## Data section
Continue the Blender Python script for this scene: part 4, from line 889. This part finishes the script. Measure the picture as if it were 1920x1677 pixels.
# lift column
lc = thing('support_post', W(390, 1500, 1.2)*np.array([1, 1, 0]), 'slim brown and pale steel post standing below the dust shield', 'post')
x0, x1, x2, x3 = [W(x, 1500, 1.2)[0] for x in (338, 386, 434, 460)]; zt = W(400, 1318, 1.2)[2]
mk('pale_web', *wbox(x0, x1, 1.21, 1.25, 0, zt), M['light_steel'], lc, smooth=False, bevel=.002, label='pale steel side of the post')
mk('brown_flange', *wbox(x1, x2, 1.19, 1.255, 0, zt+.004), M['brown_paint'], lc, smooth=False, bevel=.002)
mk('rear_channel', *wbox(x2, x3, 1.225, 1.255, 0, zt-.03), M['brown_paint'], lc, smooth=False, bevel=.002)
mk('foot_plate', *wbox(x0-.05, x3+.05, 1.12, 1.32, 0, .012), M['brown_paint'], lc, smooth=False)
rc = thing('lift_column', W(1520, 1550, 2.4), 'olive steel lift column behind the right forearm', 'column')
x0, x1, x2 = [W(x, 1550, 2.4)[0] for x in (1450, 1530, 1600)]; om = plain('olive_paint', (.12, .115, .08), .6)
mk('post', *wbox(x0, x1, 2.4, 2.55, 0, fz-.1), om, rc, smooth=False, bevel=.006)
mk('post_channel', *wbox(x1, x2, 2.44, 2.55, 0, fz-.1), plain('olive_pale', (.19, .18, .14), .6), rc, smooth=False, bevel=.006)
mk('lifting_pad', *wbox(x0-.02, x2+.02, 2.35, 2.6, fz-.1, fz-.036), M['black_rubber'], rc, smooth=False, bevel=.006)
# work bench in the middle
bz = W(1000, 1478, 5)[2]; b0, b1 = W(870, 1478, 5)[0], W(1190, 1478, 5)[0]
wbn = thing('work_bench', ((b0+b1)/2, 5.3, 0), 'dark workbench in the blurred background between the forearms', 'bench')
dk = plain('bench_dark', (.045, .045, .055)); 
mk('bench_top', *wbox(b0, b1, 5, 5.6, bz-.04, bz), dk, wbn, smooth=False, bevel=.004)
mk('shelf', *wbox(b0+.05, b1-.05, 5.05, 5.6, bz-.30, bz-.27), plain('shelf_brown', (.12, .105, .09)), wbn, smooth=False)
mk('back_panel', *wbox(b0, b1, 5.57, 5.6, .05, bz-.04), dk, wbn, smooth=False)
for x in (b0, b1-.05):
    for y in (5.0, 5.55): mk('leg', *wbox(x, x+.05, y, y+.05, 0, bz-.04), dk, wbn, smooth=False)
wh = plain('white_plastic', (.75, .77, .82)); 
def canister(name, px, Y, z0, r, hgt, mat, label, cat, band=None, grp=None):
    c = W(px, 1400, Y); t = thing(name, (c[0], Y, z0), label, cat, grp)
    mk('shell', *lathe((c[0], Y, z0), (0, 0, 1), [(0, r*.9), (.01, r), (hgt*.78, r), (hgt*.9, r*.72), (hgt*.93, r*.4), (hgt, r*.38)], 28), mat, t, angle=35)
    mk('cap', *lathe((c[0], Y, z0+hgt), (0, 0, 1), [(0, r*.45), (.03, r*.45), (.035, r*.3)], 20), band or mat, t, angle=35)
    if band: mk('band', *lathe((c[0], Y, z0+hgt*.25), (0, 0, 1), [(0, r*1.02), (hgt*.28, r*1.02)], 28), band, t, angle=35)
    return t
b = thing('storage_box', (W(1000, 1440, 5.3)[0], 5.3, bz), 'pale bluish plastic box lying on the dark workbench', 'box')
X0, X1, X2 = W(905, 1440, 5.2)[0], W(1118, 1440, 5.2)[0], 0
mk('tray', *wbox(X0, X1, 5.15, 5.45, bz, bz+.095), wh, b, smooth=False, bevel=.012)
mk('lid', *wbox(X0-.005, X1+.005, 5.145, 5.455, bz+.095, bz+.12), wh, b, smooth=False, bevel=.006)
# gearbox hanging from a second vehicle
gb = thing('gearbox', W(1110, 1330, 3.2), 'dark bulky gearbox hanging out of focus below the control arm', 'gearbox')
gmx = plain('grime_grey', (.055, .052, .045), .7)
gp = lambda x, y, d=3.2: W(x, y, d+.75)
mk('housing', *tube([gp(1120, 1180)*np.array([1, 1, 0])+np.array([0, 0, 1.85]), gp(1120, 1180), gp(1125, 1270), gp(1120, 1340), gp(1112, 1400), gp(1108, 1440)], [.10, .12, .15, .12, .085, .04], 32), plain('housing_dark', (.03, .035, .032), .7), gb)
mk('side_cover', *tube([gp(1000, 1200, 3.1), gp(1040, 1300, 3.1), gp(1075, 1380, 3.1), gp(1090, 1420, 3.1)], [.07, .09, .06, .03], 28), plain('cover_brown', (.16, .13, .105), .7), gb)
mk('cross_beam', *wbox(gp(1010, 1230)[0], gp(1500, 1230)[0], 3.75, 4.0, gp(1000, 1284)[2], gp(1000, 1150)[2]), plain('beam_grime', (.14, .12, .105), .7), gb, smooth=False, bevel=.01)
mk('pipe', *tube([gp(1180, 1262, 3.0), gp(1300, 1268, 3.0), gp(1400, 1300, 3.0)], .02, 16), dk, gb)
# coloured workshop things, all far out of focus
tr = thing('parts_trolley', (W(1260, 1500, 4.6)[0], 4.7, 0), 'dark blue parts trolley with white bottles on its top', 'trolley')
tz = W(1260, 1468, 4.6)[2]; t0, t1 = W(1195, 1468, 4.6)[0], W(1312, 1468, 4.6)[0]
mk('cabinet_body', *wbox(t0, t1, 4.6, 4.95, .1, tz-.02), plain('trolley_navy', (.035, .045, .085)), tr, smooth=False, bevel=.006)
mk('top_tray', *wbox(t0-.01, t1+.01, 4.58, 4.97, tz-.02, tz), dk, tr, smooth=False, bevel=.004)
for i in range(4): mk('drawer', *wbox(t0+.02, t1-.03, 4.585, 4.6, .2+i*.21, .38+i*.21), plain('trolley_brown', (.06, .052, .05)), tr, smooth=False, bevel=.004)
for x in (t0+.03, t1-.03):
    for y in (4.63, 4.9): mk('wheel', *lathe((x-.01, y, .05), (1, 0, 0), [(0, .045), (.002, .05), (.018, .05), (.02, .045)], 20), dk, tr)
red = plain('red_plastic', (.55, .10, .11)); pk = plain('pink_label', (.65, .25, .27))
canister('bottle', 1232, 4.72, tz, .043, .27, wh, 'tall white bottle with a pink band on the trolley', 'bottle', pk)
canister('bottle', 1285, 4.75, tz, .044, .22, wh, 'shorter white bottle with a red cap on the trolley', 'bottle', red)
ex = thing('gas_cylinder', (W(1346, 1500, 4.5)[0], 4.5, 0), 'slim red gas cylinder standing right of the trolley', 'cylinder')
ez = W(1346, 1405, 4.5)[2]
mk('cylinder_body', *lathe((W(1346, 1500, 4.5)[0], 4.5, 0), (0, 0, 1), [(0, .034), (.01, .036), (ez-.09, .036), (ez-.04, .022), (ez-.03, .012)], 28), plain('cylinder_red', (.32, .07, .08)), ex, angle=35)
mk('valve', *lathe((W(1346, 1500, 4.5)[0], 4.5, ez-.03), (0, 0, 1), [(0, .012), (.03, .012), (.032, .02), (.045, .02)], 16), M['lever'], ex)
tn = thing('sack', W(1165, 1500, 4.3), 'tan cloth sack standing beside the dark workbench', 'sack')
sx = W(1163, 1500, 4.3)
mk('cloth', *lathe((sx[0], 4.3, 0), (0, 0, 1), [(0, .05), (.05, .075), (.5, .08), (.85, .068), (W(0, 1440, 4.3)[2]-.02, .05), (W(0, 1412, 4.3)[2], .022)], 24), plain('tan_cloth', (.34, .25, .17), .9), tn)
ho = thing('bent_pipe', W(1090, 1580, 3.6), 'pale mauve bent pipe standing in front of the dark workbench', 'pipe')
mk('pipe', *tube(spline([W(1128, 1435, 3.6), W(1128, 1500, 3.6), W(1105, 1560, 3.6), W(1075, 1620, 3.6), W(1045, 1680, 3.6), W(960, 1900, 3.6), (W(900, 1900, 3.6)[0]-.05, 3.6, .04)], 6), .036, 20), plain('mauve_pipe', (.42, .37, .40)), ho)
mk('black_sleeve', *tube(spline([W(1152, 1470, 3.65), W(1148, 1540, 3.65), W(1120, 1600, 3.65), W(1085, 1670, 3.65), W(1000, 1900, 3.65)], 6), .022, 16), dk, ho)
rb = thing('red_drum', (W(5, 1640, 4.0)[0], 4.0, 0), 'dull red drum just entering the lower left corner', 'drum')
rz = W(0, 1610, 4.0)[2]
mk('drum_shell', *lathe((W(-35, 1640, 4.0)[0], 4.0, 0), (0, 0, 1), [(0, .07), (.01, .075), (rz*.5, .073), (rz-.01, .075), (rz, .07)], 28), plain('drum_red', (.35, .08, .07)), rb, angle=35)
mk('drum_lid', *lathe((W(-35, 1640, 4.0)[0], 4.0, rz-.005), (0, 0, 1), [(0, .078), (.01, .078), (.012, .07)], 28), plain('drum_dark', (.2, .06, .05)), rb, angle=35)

## Exercise prompt
Where a line contains the string "from", extract that line.

## Result of this exercise
Continue the Blender Python script for this scene: part 4, from line 889. This part finishes the script. Measure the picture as if it were 1920x1677 pixels.
# gearbox hanging from a second vehicle